- **What the task requires**: Give the data again exactly, from its opening line through the line in which "U = random.uniform" appears.

>> BEGIN

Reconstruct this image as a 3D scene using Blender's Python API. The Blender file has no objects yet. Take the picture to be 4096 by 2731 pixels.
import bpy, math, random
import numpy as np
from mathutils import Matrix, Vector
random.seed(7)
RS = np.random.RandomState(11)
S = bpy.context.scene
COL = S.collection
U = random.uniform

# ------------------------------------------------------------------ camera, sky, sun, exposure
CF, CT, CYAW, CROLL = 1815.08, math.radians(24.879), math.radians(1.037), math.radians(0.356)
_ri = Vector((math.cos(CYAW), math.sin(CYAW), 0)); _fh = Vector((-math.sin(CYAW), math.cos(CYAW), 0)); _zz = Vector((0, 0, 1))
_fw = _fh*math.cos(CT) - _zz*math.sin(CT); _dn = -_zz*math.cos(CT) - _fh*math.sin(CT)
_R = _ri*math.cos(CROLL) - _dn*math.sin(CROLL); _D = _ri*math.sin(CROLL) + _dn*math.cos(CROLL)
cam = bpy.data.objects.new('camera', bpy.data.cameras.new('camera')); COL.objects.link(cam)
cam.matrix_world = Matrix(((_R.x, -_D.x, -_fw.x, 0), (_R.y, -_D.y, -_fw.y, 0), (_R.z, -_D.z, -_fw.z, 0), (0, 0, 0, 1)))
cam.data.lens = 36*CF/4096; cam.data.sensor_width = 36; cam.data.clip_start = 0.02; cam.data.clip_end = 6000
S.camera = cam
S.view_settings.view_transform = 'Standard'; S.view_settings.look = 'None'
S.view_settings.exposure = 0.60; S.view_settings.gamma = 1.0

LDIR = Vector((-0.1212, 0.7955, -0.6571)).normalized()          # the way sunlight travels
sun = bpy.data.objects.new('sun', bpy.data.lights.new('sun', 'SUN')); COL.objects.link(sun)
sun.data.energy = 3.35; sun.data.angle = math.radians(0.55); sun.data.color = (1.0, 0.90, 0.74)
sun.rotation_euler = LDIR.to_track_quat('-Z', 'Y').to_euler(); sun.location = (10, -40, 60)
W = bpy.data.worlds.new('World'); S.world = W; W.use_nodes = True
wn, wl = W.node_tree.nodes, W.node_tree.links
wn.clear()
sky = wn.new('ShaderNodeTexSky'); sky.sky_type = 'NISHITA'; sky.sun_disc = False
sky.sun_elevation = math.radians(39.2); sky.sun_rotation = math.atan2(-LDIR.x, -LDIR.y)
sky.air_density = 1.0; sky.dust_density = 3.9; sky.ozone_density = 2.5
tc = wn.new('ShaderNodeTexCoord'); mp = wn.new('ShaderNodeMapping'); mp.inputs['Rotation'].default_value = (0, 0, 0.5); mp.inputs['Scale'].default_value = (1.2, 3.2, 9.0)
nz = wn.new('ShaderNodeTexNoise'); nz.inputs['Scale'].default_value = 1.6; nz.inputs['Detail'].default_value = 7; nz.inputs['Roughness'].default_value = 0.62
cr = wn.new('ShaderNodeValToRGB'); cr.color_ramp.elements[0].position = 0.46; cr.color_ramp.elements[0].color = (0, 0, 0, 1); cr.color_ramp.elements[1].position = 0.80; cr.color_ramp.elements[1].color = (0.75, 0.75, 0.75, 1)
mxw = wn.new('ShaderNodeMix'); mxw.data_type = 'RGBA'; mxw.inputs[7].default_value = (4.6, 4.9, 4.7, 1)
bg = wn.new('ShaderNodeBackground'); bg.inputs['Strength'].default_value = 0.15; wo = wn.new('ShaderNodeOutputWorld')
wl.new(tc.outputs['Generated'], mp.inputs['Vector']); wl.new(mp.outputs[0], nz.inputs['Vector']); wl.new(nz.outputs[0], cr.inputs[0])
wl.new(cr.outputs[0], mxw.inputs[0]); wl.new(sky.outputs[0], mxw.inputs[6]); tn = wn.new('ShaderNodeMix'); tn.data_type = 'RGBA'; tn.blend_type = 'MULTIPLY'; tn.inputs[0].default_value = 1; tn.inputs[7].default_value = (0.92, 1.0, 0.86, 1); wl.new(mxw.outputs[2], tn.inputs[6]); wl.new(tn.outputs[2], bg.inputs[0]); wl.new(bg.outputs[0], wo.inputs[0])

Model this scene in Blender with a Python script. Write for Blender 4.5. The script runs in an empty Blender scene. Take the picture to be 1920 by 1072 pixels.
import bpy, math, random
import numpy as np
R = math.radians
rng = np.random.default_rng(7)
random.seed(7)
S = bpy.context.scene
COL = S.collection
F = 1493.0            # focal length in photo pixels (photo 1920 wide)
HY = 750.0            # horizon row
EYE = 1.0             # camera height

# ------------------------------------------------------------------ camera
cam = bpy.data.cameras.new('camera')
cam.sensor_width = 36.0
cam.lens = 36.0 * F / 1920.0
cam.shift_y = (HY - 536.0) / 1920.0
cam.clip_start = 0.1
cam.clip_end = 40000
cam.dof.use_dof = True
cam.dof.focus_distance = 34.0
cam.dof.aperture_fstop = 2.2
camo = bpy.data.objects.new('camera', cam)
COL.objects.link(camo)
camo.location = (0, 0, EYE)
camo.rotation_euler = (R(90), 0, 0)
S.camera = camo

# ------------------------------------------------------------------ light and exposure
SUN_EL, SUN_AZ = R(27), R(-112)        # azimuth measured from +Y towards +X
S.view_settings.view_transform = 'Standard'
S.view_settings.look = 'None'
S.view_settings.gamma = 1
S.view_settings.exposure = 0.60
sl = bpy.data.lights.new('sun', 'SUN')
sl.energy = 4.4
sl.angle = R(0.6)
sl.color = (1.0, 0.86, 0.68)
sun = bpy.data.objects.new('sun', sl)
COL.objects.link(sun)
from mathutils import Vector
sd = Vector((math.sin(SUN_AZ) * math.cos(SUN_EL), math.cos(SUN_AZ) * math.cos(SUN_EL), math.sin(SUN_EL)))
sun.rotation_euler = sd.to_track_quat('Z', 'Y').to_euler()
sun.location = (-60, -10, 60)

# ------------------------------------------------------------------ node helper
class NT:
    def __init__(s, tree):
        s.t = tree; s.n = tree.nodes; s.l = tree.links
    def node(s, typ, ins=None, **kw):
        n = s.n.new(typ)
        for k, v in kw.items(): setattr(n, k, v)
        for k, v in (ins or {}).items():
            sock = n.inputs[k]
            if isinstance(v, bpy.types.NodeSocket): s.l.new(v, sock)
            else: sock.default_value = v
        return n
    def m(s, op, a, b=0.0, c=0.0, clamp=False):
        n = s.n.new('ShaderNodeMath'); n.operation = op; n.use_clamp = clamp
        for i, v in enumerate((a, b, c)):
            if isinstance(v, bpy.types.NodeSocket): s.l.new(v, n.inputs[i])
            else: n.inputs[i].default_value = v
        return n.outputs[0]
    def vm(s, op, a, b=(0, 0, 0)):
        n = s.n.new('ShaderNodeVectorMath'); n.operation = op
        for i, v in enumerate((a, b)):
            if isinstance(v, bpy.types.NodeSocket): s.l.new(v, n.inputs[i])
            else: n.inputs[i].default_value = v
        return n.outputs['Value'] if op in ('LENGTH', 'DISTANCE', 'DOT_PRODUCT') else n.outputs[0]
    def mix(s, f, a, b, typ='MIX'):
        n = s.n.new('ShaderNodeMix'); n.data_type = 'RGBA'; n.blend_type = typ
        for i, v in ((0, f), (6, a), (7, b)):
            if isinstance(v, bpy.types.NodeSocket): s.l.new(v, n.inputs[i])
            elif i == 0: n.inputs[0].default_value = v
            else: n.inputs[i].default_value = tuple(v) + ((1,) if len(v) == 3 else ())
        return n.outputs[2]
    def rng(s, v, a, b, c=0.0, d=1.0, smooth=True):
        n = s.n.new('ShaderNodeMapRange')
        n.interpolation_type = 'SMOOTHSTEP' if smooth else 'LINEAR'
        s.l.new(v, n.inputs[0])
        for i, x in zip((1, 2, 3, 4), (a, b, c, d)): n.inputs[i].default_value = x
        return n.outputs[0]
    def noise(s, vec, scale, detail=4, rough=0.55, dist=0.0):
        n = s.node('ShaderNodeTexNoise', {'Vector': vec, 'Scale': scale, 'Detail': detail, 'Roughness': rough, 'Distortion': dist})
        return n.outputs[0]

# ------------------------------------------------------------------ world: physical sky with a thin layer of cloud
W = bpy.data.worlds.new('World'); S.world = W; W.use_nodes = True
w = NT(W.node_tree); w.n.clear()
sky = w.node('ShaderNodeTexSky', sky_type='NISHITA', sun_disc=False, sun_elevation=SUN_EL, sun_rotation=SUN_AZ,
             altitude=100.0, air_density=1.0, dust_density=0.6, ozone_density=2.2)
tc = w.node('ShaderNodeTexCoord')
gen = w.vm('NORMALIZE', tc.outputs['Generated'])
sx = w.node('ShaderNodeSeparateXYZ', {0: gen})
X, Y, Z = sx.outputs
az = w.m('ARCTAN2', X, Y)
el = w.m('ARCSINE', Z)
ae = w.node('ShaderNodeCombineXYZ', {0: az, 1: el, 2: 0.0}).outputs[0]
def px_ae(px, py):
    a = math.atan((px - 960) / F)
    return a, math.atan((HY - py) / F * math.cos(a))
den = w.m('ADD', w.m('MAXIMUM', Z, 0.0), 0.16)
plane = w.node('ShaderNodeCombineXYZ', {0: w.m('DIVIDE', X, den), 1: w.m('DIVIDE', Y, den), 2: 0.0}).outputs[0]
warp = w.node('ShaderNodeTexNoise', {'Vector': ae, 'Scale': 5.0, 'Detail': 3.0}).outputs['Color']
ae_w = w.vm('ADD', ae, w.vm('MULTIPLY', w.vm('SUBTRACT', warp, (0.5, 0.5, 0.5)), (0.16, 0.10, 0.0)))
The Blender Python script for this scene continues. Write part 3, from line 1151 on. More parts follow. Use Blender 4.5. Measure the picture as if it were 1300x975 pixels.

>> END

- **Solution to this problem**:
Reconstruct this image as a 3D scene using Blender's Python API. The Blender file has no objects yet. Take the picture to be 4096 by 2731 pixels.
import bpy, math, random
import numpy as np
from mathutils import Matrix, Vector
random.seed(7)
RS = np.random.RandomState(11)
S = bpy.context.scene
COL = S.collection
U = random.uniform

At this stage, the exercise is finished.